Before I left, I had no idea what to expect from this ancient city, half a world away. Before I left, I thought I understood what love was. When I finally met these people, my reaction surprised me. It was clear these parents loved their children enough to risk everything they had, to make sure their children had a better life.

My first question was always, “What brought you here?” Followed immediately with, “What can I do?” I felt so inept, our communication halted by language barriers. Maybe the only thing I could do is tell everyone I know, about the people I’ve met.

Camera in hand, I watched a Somali refugee, dressed in her robes and head covering, play basketball in the park with a few of her friends. Her laughter was contagious. I chatted with her when the game ended and it was time for her family to get home so they might not get stopped by the police after dark. I told her how lovely her English was and asked, “What is your life like now that you are in Bangkok?”

“I am afraid at every moment. Every time I step outside my door and every time I enter it again. The police have raided our room while we were out many times and taken everything.” Her smile vanished. 

“I am so sorry this is happening.” Was all I could think to say.
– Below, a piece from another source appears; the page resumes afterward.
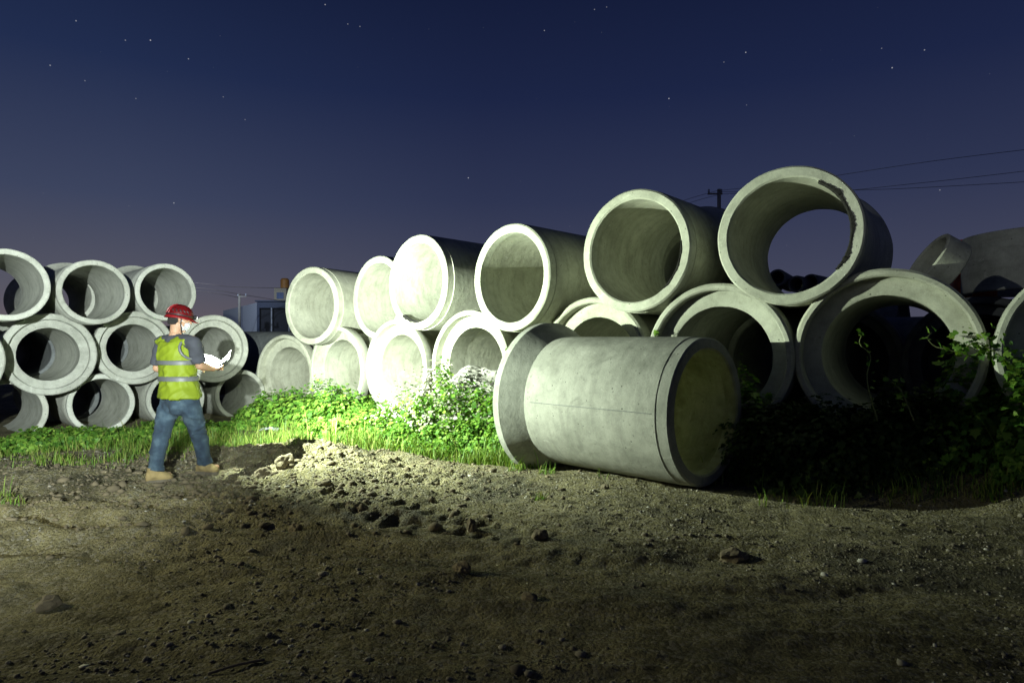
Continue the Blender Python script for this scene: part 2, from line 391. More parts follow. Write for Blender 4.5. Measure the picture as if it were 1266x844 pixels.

“It’s an improvement from Somalia. I’m thankful that we escaped.”

“I hope you find a home and a country soon.” My words felt lame as soon as I said them so I pulled out my camera.

“I took a picture of you playing basketball.” I showed her and we both laughed. “This is the best picture I’ve taken, maybe ever. Meeting you has been such an honor. You are so brave and strong.” I wished her a safe walk home and promised to tell her story and keep her in my prayers.

I wondered if her life would be any easier if she’d just lose the robes and head covering. It seems like her clothes only make her an easier target for the police. Later, brushing my teeth and staring into the bathroom mirror, I realized how much the clothes I choose to wear are an expression of who I am. Her robes were an expression of her deeply held beliefs and might even be a large part of why she was forced to flee her home country in the first place. She doesn’t need new clothes. She needs the safety and covering of a country that will fight to defend her right to live, work, worship, and dress as the person she truly is.

What does love do? Love speaks up. Love speaks the truth and does not live a lie. Love stands in the gap and fights when we cannot go on any longer.